Quickly the company sold the business out and within three months, it was growing at 100% capacity. This resulted in turning customers away says Chris as they didn’t have more capacity. After meeting their maximum capacity the company ran some funding rounds in order to construct a bigger farm to increase production.

Emerging technologies
We’re fundamentally system integrators, using existing techniques from different industries, and have compiled all of those together. This ends up with a vertical farm.” According to Chris, many vertical farms are making the mistake by trying to be a hardware and vertical farming company at the same time. However, being a vertical farm is already hard enough on itself.

“We don’t play at the hardware space, at the base layer of hardware, however, we add value to the value-added technology space. We built a platform that essentially operates as the brains of our farm, regardless of the hardware, growing method, etc. It doesn’t matter from a hardware perspective, here’s a software platform that allows our data-driven operations. The thinking is that by taking this approach you’ll be able to break down silos of data. This is done by sharing data across different hardware providers and constantly learn, not being tied to any kind of hardware ecosystem,” Chris affirms.

The green infrastructure space
In the shortest term doing things with renewable resources, says Chris, is kind of a stop-gap measure. It’s the right thing to do in the short term, but based on the significant energy costs a vertical farm has, you have to take a more holistic approach. There’s a lot of money present in the market, the concept of green finance ‘greening the financial system’ hasn’t reached its potential yet. “The way you’re really going to transform food production is by thinking more holistically about food production within the context of a larger infrastructure. The most success we had with investors, the ones that already understand the green infrastructure space. If you already understand the economics of solar farming, wind farming or anaerobic digestion, then you understand the concept behind investing in vertical farming.

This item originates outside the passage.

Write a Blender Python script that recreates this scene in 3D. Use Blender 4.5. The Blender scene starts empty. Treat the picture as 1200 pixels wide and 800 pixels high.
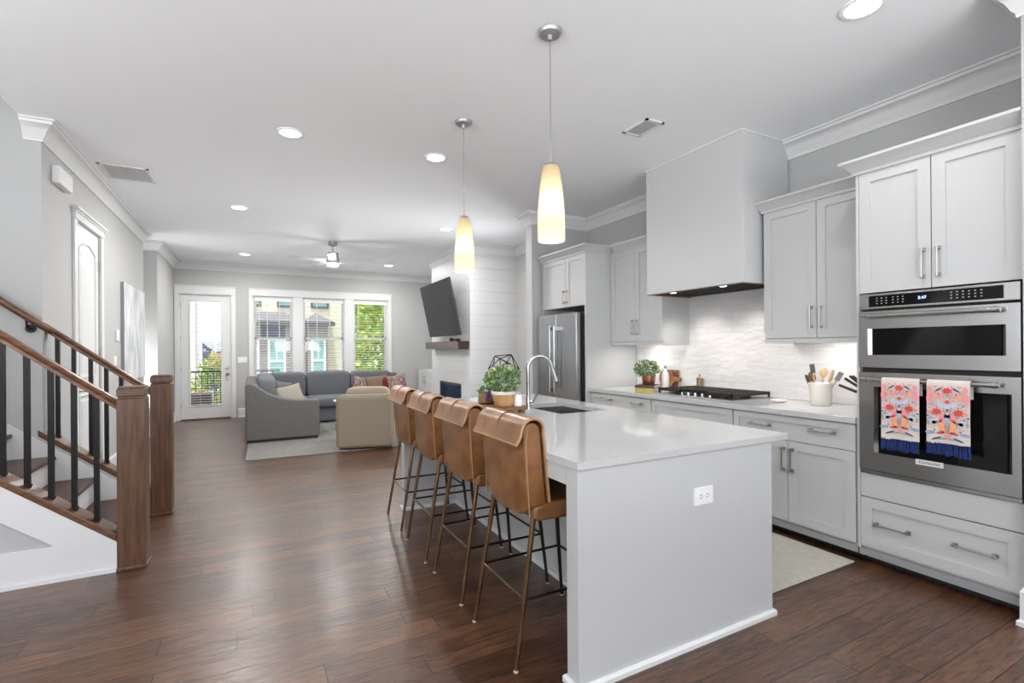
import bpy, bmesh, math, random
from mathutils import Vector, Matrix
random.seed(11)
S = bpy.context.scene
COL = S.collection
PI = math.pi
# ------------------------------------------------------------------ camera
cam_d = bpy.data.cameras.new('camera'); cam = bpy.data.objects.new('camera', cam_d); COL.objects.link(cam)
YAW, ROLL, FPX, HY, CAMZ = math.radians(27.953), math.radians(-0.4173), 575.83, 407.63, 1.37
_f = Vector((math.sin(YAW), math.cos(YAW), 0)); _r = Vector((math.cos(YAW), -math.sin(YAW), 0)); _u = Vector((0, 0, 1))
_R = _r * math.cos(ROLL) + _u * math.sin(ROLL); _U = _u * math.cos(ROLL) - _r * math.sin(ROLL)
M = Matrix((_R, _U, -_f)).transposed().to_4x4(); M.translation = (0, 0, CAMZ)
cam.matrix_world = M
cam_d.sensor_width = 36; cam_d.lens = FPX / 1200 * 36; cam_d.shift_y = (HY - 400) / 1200
cam_d.clip_start = .02; cam_d.clip_end = 300
S.camera = cam
# ------------------------------------------------------------------ view, world, lights
S.view_settings.view_transform = 'Standard'; S.view_settings.look = 'None'
S.view_settings.gamma = 1; S.view_settings.exposure = 0.49; S.view_settings.use_curve_mapping = False
S.cycles.max_bounces = 10; S.cycles.diffuse_bounces = 6; S.cycles.glossy_bounces = 4
S.cycles.transparent_max_bounces = 24; S.cycles.transmission_bounces = 6
S.cycles.use_denoising = True; S.cycles.sample_clamp_indirect = 6; S.cycles.caustics_reflective = False; S.cycles.caustics_refractive = False
W = bpy.data.worlds.new('world'); S.world = W; W.use_nodes = True
_bg = W.node_tree.nodes['Background']; _bg.inputs[0].default_value = (.86, .93, 1, 1); _bg.inputs[1].default_value = 1.1

def light(name, kind, loc, energy, color=(1, 1, 1), aim=None, **kw):
    d = bpy.data.lights.new(name, kind); d.energy = energy; d.color = color
    for k, v in kw.items(): setattr(d, k, v)
    o = bpy.data.objects.new(name, d); COL.objects.link(o); o.location = loc
    if aim is not None: o.rotation_euler = Vector(aim).to_track_quat('-Z', 'Y').to_euler()
    return o
light('sun', 'SUN', (0, 30, 20), 3.6, (1, .96, .9), aim=(.12, .22, -1), angle=.02)
# added area fills: unseen back and dining windows, alcove, stair shaft; daylight at the side door
UP = 5.0  # tips the added fills upward to brighten the ceiling
light('fill_back', 'AREA', (-1.6, -3.30, 1.55), 325, (.965, .985, 1), aim=(0.1, 1, UP), shape='RECTANGLE', size=3.6, size_y=2.5)
light('fill_back_side', 'AREA', (2.0, -3.30, 1.55), 165, (.965, .985, 1), aim=(0, 1, UP), shape='RECTANGLE', size=2.0, size_y=2.5)
light('fill_dining', 'AREA', (-4.30, .6, 1.55), 225, (.965, .985, 1), aim=(1, .1, UP), shape='RECTANGLE', size=4.4, size_y=2.5)
light('daylight_side_door', 'AREA', (4.23, 6.51, 1.4), 27, (.98, .99, 1), aim=(-1, 0, .22), shape='RECTANGLE', size=.8, size_y=2.0, spread=math.radians(95))
light('fill_alcove', 'AREA', (-2.18, 9.26, 1.35), 34, (.98, .99, 1), aim=(1, 0, .8), shape='RECTANGLE', size=.56, size_y=2.3)
light('fill_stair_shaft', 'AREA', (-3.0, 4.4, 5.5), 4, (1, 1, 1), aim=(.2, 0, -1), shape='RECTANGLE', size=2.0, size_y=.8)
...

Very high capital expense at the start of the process, but very productive for the lifetime of the asset”

Co-locating vertical farms
However, when wanting to make a difference in food systems, according to Chris, is building more vertical farms, which is high capital intensity. More and more, vertical farms will be treated as green infrastructure projects. It’s almost like the multiplier effect when already owning a solar farm and anaerobic digester e.g. imagine a scenario of co-locating a vertical farm right next to these grids. You can create a very circular energy and food production system here. The hub and spoke model of vertical farming works really well. As about 85% of the produce comes out of the country, says Chris, a farm just outside London is still an exponential. We all know that in order to get the economy of scale, and efficiency, and maximizing your kilos per square meters.